I wonder why madam president Ellen didn't repairs the hotel I can remember during the civil war she said that Monrovia should be flattened and she will rebuild it what happened to the promise for the two terms you served?
Government can't do everything. That's why the concert of Public-Private Partnership Investment is a viable option to pursue in Liberia for developing facilities like Hotel Africa
Knowing this place before and seen it now make your heart bleed. I hope the Liberian learned a lesson from what so called revolution because this revolution was not about improving the life of the Liberian people rather all about greed and power resulting of destroyed the little things Liberia used to have and deeping the struggle and poverty of the people.hope the Liberian, realize the best way for changes is through the ballet box by electing genuine and honest people who have real plans not who rob butter on your lips during election.
All this happens because they do not want Liberia to develop and look good like other Africa country', we all , see what this going on in this promise land of mother Africa 🌍. The good God has destroy all wicket power over Africa. Peace am black and white one love 😍
Did you say renovation? You meant demolish and rebuild. That building is done. 4 iconic structures in Liberia that is in a state of disarray are, Edward J Roye building, Ducor, unity conference center and Hotel Africa.
Structural engineers will have to study the structures' integrity to confirm if the four iconic buildings still hold up or not. Until then, every statement is simply an option and opinion is not fact; it's subjective
Man, I am Vasco viewing places in Liberia from youtube. I don’t believed it because I lived at St. Paul Bridge (the Town is near the St. Paul river. So we called the Town St. Paul Bridge) before the war, as children, we always goes to Hotel Africa to look at the white people and I do remember the Manager a fat white man was haven White BMW 7series doing those days in the 80’s. I missed that place a lot when again.
Say someone who has worked in Commercial construction. A magnitude 1 earthquake will bring that building down. She belongs to Mother Nature at this stage trust me on that
@@ciwoza6985, Liberians are very interesting people. I was hired from the US to come work for a government education institution in Liberia. But when I arrived, there was no office to sit in and no computer to work with. These resources were promised during the hiring process but never available. The work environment wasn't conducive to work with in as politics took over a lot of what I was hired to do. Therefore, after one year, I resigned, returned to the US, and immediately a large gov university in the Midwest of the US spotted me, hired me, and has since retained me for nearly 10 years, facilitating efforts to bring hundreds of millions of dollars to the university. My story is only one of the hundred stories of professional Liberians in the diaspora who came to Liberia to work but faced similar barriers, resigned, and returned to the US. The US is great because in part it is excellent at spotting, hiring, retaining, and empowering talents from all over the world.

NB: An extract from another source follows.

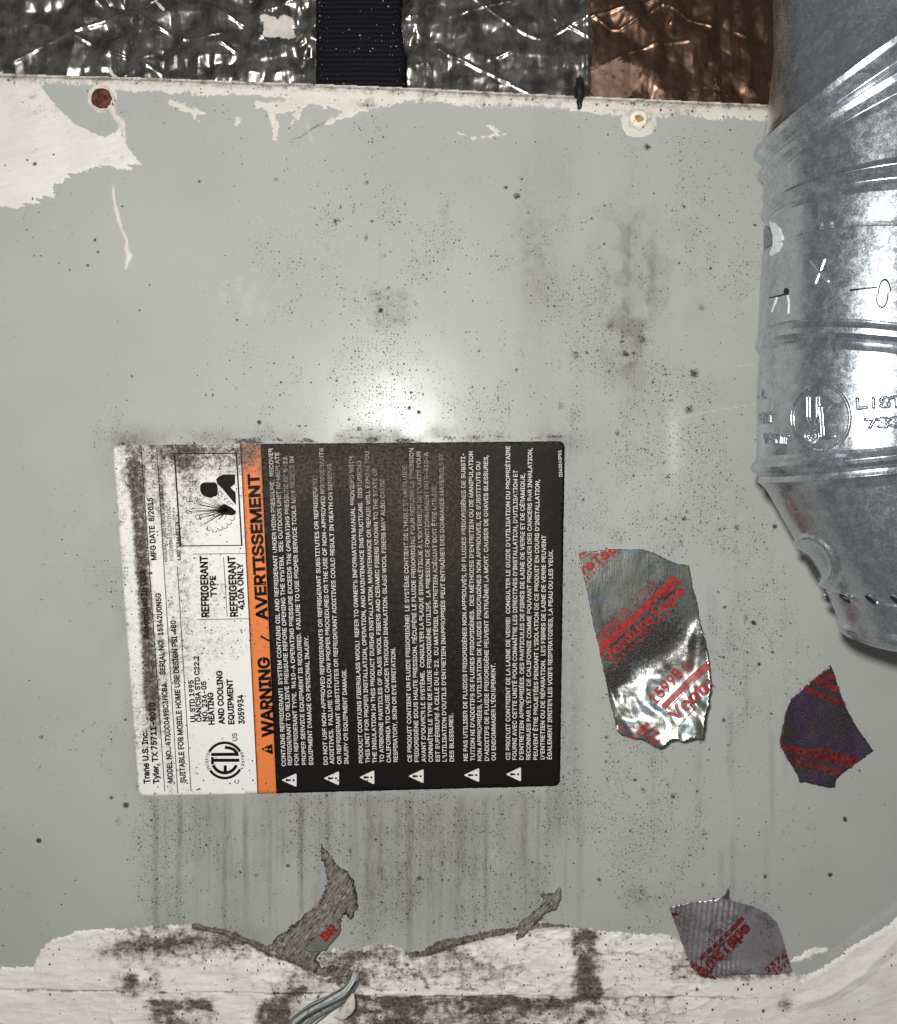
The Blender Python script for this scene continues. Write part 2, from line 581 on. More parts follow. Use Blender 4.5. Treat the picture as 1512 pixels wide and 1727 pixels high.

It’ll take at least $1B to scrape and rebuild. If the politicians can stop their corrupt ways, maybe we can put $1Mil aside each year to reach that goal. We can simply levy more tax on all those ships carrying Liberian flag and this project can start in 5 years.
Call me crazy if you want;: though there was a civil war, believe that Liberia was meanly destroyed by The SO-CALLED FOREIGN HELPERS, who said they came to make peace, while looting and carrying away things by ship to their country. Even down to the electric poles and wires were all taken away; (Just to name a few). Though Liberia was not develop as other neighboring countries, it was peaceful; it used USD one to one, that gave it the name SMALL AMERICA. People came from all over Africa and other parts of the world to Liberia for the dollars. And you know what? Our sister countries were jealous of that. So many of them even traveled with Liberian passports.